Он осмелился на большее, он осмелился напасть на сулланских головорезов и грабителей, и произошло это после пятнадцати или двадцати лет полной безнаказанности, в которой те пребывали, ведь к тому времени все было забыто, даже источник богатства этих людей; они вновь стали такими же гражданами, как все прочие; никто уже не произносил шепотом их имена, никто не показывал на них пальцем, и если они и не пользовались уважением, то, по крайней мере, были спокойны за себя.
Катон вызывал их одного за другим в суд и, точно так же, как из пиявок выдавливают кровь, которую они высосали, выдавливал из этих душегубов постыдное золото, которое они вытащили из клоак гражданской войны.

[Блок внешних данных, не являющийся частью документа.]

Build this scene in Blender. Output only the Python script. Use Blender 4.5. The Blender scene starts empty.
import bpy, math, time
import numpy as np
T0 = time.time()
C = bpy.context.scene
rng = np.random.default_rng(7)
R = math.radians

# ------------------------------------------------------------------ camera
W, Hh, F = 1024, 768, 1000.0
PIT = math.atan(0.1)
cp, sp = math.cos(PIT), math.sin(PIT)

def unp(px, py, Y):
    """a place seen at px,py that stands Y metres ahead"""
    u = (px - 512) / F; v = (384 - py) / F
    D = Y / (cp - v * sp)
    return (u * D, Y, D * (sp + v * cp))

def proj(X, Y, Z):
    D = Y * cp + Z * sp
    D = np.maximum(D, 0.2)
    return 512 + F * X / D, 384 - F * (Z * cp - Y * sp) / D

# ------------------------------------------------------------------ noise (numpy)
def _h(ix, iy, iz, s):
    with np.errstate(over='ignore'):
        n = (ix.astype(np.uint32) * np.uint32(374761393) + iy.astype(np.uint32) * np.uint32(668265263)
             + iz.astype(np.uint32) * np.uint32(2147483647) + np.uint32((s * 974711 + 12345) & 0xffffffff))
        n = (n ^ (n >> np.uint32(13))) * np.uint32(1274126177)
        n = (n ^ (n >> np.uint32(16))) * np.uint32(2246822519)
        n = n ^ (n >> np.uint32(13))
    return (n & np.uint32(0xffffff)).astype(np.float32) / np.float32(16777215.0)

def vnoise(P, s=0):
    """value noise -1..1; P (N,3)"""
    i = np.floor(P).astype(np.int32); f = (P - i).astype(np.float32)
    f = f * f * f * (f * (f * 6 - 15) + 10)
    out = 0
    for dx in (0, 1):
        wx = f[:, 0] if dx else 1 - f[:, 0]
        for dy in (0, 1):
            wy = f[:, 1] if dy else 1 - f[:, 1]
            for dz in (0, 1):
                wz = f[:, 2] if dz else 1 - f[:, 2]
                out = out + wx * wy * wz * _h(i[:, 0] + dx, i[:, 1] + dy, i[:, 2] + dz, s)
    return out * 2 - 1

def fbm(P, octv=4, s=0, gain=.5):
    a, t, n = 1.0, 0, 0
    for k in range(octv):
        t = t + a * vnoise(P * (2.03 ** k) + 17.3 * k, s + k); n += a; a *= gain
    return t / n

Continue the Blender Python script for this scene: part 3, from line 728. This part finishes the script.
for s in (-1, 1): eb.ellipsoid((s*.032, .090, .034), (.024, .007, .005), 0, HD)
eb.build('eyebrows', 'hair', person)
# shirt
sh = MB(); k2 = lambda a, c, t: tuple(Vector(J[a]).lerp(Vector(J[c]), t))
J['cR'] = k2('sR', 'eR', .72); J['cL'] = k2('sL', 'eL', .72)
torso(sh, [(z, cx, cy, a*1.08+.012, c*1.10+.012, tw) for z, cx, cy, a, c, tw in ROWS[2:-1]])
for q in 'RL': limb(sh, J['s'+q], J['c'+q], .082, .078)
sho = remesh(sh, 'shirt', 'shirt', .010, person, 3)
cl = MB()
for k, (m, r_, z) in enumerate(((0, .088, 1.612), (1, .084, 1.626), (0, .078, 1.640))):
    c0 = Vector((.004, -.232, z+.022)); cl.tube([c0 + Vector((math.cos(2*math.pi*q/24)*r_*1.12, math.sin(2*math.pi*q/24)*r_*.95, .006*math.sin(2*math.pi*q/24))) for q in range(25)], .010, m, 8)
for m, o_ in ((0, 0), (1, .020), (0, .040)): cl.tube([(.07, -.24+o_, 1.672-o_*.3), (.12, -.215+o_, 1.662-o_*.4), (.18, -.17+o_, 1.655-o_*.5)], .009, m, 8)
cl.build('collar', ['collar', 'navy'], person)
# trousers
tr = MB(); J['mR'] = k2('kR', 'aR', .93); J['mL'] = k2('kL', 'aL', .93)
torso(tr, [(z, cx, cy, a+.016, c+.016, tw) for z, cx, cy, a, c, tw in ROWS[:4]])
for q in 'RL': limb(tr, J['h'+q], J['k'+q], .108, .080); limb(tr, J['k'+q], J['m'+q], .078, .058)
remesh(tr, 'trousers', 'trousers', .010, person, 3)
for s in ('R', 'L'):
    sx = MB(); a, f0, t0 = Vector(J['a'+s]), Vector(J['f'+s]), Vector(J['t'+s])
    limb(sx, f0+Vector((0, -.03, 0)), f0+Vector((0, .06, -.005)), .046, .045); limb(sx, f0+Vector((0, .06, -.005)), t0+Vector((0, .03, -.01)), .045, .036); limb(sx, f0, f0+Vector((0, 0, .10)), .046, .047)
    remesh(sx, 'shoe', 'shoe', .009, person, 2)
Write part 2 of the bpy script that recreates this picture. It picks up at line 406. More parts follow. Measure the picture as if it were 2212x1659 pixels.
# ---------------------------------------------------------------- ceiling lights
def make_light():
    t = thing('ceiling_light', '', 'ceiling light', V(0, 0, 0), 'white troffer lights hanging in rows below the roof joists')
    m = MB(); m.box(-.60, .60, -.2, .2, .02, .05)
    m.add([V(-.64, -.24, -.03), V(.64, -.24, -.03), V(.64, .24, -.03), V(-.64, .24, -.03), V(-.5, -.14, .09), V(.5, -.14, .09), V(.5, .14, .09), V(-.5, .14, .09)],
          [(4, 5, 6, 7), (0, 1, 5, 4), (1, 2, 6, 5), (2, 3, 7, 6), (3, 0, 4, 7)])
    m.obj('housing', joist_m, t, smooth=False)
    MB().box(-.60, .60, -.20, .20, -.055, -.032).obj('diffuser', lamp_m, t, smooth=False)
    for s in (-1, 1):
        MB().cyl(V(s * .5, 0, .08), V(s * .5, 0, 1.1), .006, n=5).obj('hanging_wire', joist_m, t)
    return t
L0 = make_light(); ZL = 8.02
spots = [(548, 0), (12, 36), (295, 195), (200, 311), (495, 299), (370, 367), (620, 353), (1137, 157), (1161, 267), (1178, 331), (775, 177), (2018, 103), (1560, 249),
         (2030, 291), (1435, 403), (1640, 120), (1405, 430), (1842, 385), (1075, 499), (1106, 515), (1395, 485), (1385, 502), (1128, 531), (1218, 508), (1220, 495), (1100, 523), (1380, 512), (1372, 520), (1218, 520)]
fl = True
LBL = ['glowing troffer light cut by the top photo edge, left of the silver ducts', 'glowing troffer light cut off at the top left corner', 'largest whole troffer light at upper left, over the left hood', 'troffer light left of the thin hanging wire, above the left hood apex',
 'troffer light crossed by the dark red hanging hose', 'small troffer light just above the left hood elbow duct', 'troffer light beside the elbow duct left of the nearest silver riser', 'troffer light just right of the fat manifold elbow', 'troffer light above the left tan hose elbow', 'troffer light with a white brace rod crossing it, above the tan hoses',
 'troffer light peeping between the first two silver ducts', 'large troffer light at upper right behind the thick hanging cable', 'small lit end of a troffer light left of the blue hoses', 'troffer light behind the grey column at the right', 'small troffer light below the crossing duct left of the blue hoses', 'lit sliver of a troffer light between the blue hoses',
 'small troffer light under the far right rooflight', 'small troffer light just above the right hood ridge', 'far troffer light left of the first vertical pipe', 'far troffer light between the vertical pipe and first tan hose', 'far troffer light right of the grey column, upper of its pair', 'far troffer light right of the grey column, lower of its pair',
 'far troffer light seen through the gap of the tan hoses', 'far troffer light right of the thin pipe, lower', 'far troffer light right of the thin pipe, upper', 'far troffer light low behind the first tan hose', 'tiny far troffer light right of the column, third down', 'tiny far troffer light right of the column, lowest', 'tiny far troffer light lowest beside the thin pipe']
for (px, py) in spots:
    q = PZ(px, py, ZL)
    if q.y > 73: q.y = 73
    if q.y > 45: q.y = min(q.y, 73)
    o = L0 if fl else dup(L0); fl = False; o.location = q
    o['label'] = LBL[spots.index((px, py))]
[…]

Все это свидетельствовало о его добропорядочности, но той суровой и мрачной добропорядочности, которая никому в Риме не была по вкусу.
В итоге Катон мог быть высоко ценим, но не был любим.
Так вот, Катон, с присущей ему неусыпной тревогой за общественное благо, с определенным беспокойством, как мы сказали выше, наблюдал за тем, как возрастает не только слава Цезаря, но и его популярность.
Впрочем, его ненависть к Цезарю имела давнюю историю.
Началась она со времени заговора Катилины.
Цезарь, как известно, состоял в этом заговоре.
В нем состояли все щеголи, все распутники, вся разорившаяся знать, все красавчики в пурпурных туниках, все, кто играет, пьет и увяз в долгах.
В нем состоял и народ, умиравший от голода.
Так что случившееся тогда напрасно назвали заговором; это был не заговор, это была война.
Война бедняка против богача. Император Август называл ее классовой войной.
Против Катилины и его сообщников выступали земельные собственники, ростовщики, барышники, финансисты, всадники, да и почти все любители наживы.
Они привели Цицерона, «нового человека», сына то ли сукновала, то ли, по словам других, огородника, на консульскую должность, однако поставили ему условие.
Условие это состояло в том, что он должен раздавить Катилину.
С первой же речи Цицерона в сенате Катилина понял, что его ожидает.
За спиной Цицерона стоял весь сенат.
— Ах так! — воскликнул Катилина. — Вы разжигаете против меня пожар?! Что ж, я погашу его кровью и развалинами.
Уже на другой день Цицерон огласил составленное по всей форме обвинение. Адвокат умел коротко и ясно излагать уголовные дела:
«Заявив о развалинах и крови, Катилина во всем признался.
Лентул, его сообщник, должен поджечь Рим;
Цетег, его сообщник, должен перерезать сенат;
кто-то, чье имя не называют, предоставит своих гладиаторов;
Все они готовы и ждут лишь сигнала».
Тот, чье имя не называют, это Цезарь.
Катон в свой черед поднимается на трибуну.
Катон — человек рассудочный.
Ему понятно, что миновали те времена, когда можно было взывать к патриотизму; да Катону просто рассмеялись бы в лицо, если бы он воззвал к этому изначальному божеству, столь безоговорочно преданному забвению ныне.
Нет, в этом отношении Катон — человек своего времени.
Вот что говорит Катон:
— Именем бессмертных богов заклинаю вас: вас, для кого ваши дома, ваши статуи, ваши земли, ваши картины всегда имели бо́льшую цену, чем Республика. Если вы хотите сохранить эти богатства, какого бы характера они ни были, эти предметы вашей нежной привязанности, если вы хотите сберечь досуг, необходимый для ваших утех, выйдите из вашего оцепенения и возьмите заботу о государстве в свои руки!
Речь Катона вызывает крики одобрения со стороны всех богачей.
Однако народ просто покачивает головой и готов поддержать Катилину.
И что же делает Катон? Катон заставляет раздать народу хлеба на двадцать восемь миллионов сестерциев. Но не от имени Катона — ведь не Катона предстояло спасать, — а от имени сената.
И народ встал на сторону сената.
При виде этого Катилина покинул Рим, что означало проигрыш партии. Бегство Катилины придало храбрости Цицерону.
Он выпустил вперед Силана, одного из своих людей.
Силан обвинил Катилину, обвинил его сообщников и высказался за то, чтобы применить к ним высшую меру наказания.
Но тогда взявший слово Цезарь произнес настолько искусную речь о необходимости милосердия, что Силан, испуганный тем, что зашел чересчур далеко, заявил, что под высшей мерой наказания он подразумевал не смертную казнь, а всего лишь изгнание, ибо римский гражданин не может быть приговорен к смерти.